The New York Times yesterday carried an article highlighting a law suit that revolves around law firm fees and charging practices. A client of DLA Piper has not only refused to pay his bill, but has filed counter-suit alleging ‘a sweeping practice of overbilling’ and seeking punitive damages of $22.5 million.

The disclosure process has resulted in a number of emails becoming public, which reveal interesting exchanges between the attorneys involved in the case. When asked to comment, a number of law professors comment on the growing hostility to current charging methods and one observed that ‘the billable hour creates perverse incentives’.

While lawyers come in for specially strong condemnation on this issue (doubtless because of the scale of their fees and hourly rates), there is plenty to suggest that this is a more generic problem related to the services industry.
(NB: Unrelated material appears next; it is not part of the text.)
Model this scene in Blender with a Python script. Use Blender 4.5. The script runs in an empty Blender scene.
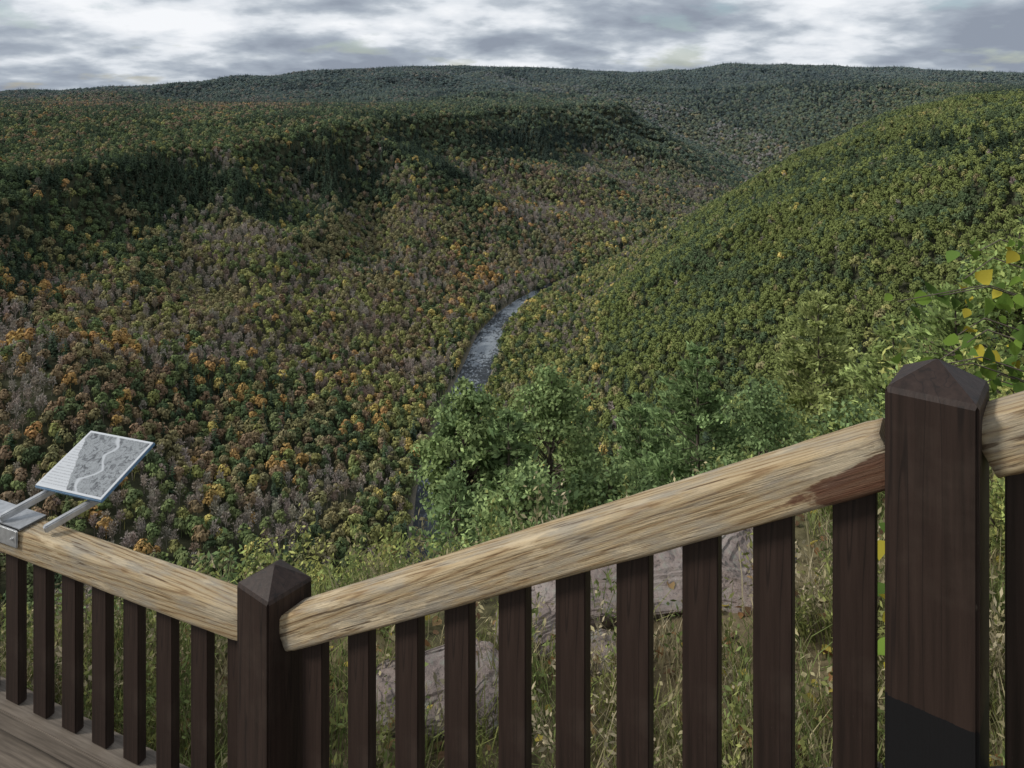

TPI set up an entire division scrutinizing invoices from outsourcing service providers and found typical error rates equivalent to 7%+ of annual charges.

It seems surprising in today’s technology-driven world that service agreements still rely on either fixed fee or hourly rate billing. Performance or outcome based contracts remain the exception, but may be part of the answer for clients. Other solutions may come from the increased involvement of Procurement in oversight of law firm billing, plus a drive for greater transparency in the billing system (e.g. remote access into real-time charges, as opposed to monthly bills).

Overall, the formula and methods for services pricing and charging seem due for an overhaul and an area where surely there must be innovation.

  1. Ian Heptinstall permalink

    My only surprise is why someone thought it was “perverse”. If you pay someone by the hour you are incentivising them to maximise the number of hours. It is quite simple. You are also penalising them if they find a way to meet your requirement in fewer hours than you expect.

    It also creates an industry of contract enforcers, one fighting for the supplier’s entitlements, the other arguing against the quantity claimed

  2. PS. Having looked it up, “perverse” can have several meanings. My comment was based on it meaning “not having any logical basis”, making the point that the contract form encourages such behaviour, and so it is entirely logical. I’ve not read the case and am assuming we are talking about more than just fraud.

    However it can also mean “wrong or unjust”, and in such cases I agree that this kind of contracts is perverse – paying for quantity when what you want is quality.

    Maybe there are many “perverse-squared” contracts. Internally consistent and logical, but that make little real business sense.